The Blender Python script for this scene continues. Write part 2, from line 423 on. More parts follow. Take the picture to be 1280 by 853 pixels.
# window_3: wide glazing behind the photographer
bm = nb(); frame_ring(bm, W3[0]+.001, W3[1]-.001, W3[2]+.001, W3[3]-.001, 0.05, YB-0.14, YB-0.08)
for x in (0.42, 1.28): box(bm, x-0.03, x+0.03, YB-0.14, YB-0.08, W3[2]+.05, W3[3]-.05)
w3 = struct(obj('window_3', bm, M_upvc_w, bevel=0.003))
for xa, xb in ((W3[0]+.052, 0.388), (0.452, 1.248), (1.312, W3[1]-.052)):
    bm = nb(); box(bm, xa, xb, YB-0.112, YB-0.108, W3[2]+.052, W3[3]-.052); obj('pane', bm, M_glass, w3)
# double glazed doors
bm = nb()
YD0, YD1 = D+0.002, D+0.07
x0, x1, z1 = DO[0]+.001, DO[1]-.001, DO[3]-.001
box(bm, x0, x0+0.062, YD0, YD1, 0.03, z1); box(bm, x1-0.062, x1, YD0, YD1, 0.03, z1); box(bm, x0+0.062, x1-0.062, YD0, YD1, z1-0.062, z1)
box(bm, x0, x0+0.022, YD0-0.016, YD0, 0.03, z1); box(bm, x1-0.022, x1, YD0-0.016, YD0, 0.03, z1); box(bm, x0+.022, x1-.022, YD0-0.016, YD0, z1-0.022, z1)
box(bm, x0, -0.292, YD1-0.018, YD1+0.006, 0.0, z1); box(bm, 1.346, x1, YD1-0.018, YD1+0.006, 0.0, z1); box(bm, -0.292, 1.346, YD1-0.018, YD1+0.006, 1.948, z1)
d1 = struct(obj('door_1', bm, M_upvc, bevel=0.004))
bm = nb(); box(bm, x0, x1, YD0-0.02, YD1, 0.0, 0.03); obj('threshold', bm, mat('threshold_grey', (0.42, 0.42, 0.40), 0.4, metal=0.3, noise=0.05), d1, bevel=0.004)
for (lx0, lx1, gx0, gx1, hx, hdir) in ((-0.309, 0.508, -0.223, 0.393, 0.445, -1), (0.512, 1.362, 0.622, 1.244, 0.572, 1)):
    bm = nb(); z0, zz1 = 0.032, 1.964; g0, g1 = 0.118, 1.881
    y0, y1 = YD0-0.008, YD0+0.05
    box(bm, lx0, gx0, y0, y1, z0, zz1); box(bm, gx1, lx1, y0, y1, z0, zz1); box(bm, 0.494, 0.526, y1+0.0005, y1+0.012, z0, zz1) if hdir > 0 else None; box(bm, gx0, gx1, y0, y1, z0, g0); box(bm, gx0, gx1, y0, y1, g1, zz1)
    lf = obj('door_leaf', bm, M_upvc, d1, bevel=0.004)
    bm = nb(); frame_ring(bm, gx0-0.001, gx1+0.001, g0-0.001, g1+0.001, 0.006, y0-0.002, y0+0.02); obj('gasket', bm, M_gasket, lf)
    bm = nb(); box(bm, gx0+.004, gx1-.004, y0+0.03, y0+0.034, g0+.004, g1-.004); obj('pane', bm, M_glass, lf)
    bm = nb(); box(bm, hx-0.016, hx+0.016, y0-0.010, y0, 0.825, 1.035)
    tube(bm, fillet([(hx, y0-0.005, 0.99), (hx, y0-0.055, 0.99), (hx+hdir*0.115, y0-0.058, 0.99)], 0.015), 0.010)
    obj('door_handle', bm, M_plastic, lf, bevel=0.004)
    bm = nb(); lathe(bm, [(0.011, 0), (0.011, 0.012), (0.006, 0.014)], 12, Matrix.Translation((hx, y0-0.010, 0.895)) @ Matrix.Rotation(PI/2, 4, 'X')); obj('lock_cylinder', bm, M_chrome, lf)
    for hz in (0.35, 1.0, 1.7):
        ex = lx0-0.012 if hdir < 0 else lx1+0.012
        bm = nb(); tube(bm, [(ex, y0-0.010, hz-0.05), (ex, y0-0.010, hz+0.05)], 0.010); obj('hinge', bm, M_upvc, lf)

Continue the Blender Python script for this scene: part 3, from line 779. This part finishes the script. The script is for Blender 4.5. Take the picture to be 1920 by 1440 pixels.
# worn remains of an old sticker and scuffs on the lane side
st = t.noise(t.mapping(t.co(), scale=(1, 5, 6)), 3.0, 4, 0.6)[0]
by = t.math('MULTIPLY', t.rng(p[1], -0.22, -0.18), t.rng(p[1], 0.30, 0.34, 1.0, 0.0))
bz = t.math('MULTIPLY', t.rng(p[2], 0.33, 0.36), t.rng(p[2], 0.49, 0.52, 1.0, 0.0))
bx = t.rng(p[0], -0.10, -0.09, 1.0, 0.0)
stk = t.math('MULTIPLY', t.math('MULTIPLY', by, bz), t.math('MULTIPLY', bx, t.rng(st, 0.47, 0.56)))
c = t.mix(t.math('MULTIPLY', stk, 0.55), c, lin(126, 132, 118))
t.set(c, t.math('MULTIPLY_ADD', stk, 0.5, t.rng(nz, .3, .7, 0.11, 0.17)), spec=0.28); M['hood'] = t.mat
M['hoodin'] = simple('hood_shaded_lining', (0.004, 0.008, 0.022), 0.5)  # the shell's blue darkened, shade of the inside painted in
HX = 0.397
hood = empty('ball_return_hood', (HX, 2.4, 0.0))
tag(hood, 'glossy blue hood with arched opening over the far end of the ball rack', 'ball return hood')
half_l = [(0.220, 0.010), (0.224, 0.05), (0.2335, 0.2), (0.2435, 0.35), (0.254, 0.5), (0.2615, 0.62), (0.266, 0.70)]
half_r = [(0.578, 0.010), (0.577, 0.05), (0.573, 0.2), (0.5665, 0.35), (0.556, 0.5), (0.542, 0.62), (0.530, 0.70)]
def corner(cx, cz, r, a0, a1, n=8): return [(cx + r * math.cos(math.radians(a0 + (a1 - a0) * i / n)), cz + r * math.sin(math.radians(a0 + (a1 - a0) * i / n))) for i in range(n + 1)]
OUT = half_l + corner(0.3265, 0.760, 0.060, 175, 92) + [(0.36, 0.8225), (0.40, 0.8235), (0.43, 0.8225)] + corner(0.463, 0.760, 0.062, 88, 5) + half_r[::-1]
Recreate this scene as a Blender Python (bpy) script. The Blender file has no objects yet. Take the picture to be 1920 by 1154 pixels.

++++

> _Instruction_
Output every record above exactly as it appears.

> _Response_
The Blender Python script for this scene continues. Write part 2, from line 423 on. More parts follow. Take the picture to be 1280 by 853 pixels.
# window_3: wide glazing behind the photographer
bm = nb(); frame_ring(bm, W3[0]+.001, W3[1]-.001, W3[2]+.001, W3[3]-.001, 0.05, YB-0.14, YB-0.08)
for x in (0.42, 1.28): box(bm, x-0.03, x+0.03, YB-0.14, YB-0.08, W3[2]+.05, W3[3]-.05)
w3 = struct(obj('window_3', bm, M_upvc_w, bevel=0.003))
for xa, xb in ((W3[0]+.052, 0.388), (0.452, 1.248), (1.312, W3[1]-.052)):
    bm = nb(); box(bm, xa, xb, YB-0.112, YB-0.108, W3[2]+.052, W3[3]-.052); obj('pane', bm, M_glass, w3)
# double glazed doors
bm = nb()
YD0, YD1 = D+0.002, D+0.07
x0, x1, z1 = DO[0]+.001, DO[1]-.001, DO[3]-.001
box(bm, x0, x0+0.062, YD0, YD1, 0.03, z1); box(bm, x1-0.062, x1, YD0, YD1, 0.03, z1); box(bm, x0+0.062, x1-0.062, YD0, YD1, z1-0.062, z1)
box(bm, x0, x0+0.022, YD0-0.016, YD0, 0.03, z1); box(bm, x1-0.022, x1, YD0-0.016, YD0, 0.03, z1); box(bm, x0+.022, x1-.022, YD0-0.016, YD0, z1-0.022, z1)
box(bm, x0, -0.292, YD1-0.018, YD1+0.006, 0.0, z1); box(bm, 1.346, x1, YD1-0.018, YD1+0.006, 0.0, z1); box(bm, -0.292, 1.346, YD1-0.018, YD1+0.006, 1.948, z1)
d1 = struct(obj('door_1', bm, M_upvc, bevel=0.004))
bm = nb(); box(bm, x0, x1, YD0-0.02, YD1, 0.0, 0.03); obj('threshold', bm, mat('threshold_grey', (0.42, 0.42, 0.40), 0.4, metal=0.3, noise=0.05), d1, bevel=0.004)
for (lx0, lx1, gx0, gx1, hx, hdir) in ((-0.309, 0.508, -0.223, 0.393, 0.445, -1), (0.512, 1.362, 0.622, 1.244, 0.572, 1)):
    bm = nb(); z0, zz1 = 0.032, 1.964; g0, g1 = 0.118, 1.881
    y0, y1 = YD0-0.008, YD0+0.05
    box(bm, lx0, gx0, y0, y1, z0, zz1); box(bm, gx1, lx1, y0, y1, z0, zz1); box(bm, 0.494, 0.526, y1+0.0005, y1+0.012, z0, zz1) if hdir > 0 else None; box(bm, gx0, gx1, y0, y1, z0, g0); box(bm, gx0, gx1, y0, y1, g1, zz1)
    lf = obj('door_leaf', bm, M_upvc, d1, bevel=0.004)
    bm = nb(); frame_ring(bm, gx0-0.001, gx1+0.001, g0-0.001, g1+0.001, 0.006, y0-0.002, y0+0.02); obj('gasket', bm, M_gasket, lf)
    bm = nb(); box(bm, gx0+.004, gx1-.004, y0+0.03, y0+0.034, g0+.004, g1-.004); obj('pane', bm, M_glass, lf)
    bm = nb(); box(bm, hx-0.016, hx+0.016, y0-0.010, y0, 0.825, 1.035)
    tube(bm, fillet([(hx, y0-0.005, 0.99), (hx, y0-0.055, 0.99), (hx+hdir*0.115, y0-0.058, 0.99)], 0.015), 0.010)
    obj('door_handle', bm, M_plastic, lf, bevel=0.004)
    bm = nb(); lathe(bm, [(0.011, 0), (0.011, 0.012), (0.006, 0.014)], 12, Matrix.Translation((hx, y0-0.010, 0.895)) @ Matrix.Rotation(PI/2, 4, 'X')); obj('lock_cylinder', bm, M_chrome, lf)
    for hz in (0.35, 1.0, 1.7):
        ex = lx0-0.012 if hdir < 0 else lx1+0.012
        bm = nb(); tube(bm, [(ex, y0-0.010, hz-0.05), (ex, y0-0.010, hz+0.05)], 0.010); obj('hinge', bm, M_upvc, lf)

Continue the Blender Python script for this scene: part 3, from line 779. This part finishes the script. The script is for Blender 4.5. Take the picture to be 1920 by 1440 pixels.
# worn remains of an old sticker and scuffs on the lane side
st = t.noise(t.mapping(t.co(), scale=(1, 5, 6)), 3.0, 4, 0.6)[0]
by = t.math('MULTIPLY', t.rng(p[1], -0.22, -0.18), t.rng(p[1], 0.30, 0.34, 1.0, 0.0))
bz = t.math('MULTIPLY', t.rng(p[2], 0.33, 0.36), t.rng(p[2], 0.49, 0.52, 1.0, 0.0))
bx = t.rng(p[0], -0.10, -0.09, 1.0, 0.0)
stk = t.math('MULTIPLY', t.math('MULTIPLY', by, bz), t.math('MULTIPLY', bx, t.rng(st, 0.47, 0.56)))
c = t.mix(t.math('MULTIPLY', stk, 0.55), c, lin(126, 132, 118))
t.set(c, t.math('MULTIPLY_ADD', stk, 0.5, t.rng(nz, .3, .7, 0.11, 0.17)), spec=0.28); M['hood'] = t.mat
M['hoodin'] = simple('hood_shaded_lining', (0.004, 0.008, 0.022), 0.5)  # the shell's blue darkened, shade of the inside painted in
HX = 0.397
hood = empty('ball_return_hood', (HX, 2.4, 0.0))
tag(hood, 'glossy blue hood with arched opening over the far end of the ball rack', 'ball return hood')
half_l = [(0.220, 0.010), (0.224, 0.05), (0.2335, 0.2), (0.2435, 0.35), (0.254, 0.5), (0.2615, 0.62), (0.266, 0.70)]
half_r = [(0.578, 0.010), (0.577, 0.05), (0.573, 0.2), (0.5665, 0.35), (0.556, 0.5), (0.542, 0.62), (0.530, 0.70)]
def corner(cx, cz, r, a0, a1, n=8): return [(cx + r * math.cos(math.radians(a0 + (a1 - a0) * i / n)), cz + r * math.sin(math.radians(a0 + (a1 - a0) * i / n))) for i in range(n + 1)]
OUT = half_l + corner(0.3265, 0.760, 0.060, 175, 92) + [(0.36, 0.8225), (0.40, 0.8235), (0.43, 0.8225)] + corner(0.463, 0.760, 0.062, 88, 5) + half_r[::-1]
Recreate this scene as a Blender Python (bpy) script. The Blender file has no objects yet. Take the picture to be 1920 by 1154 pixels.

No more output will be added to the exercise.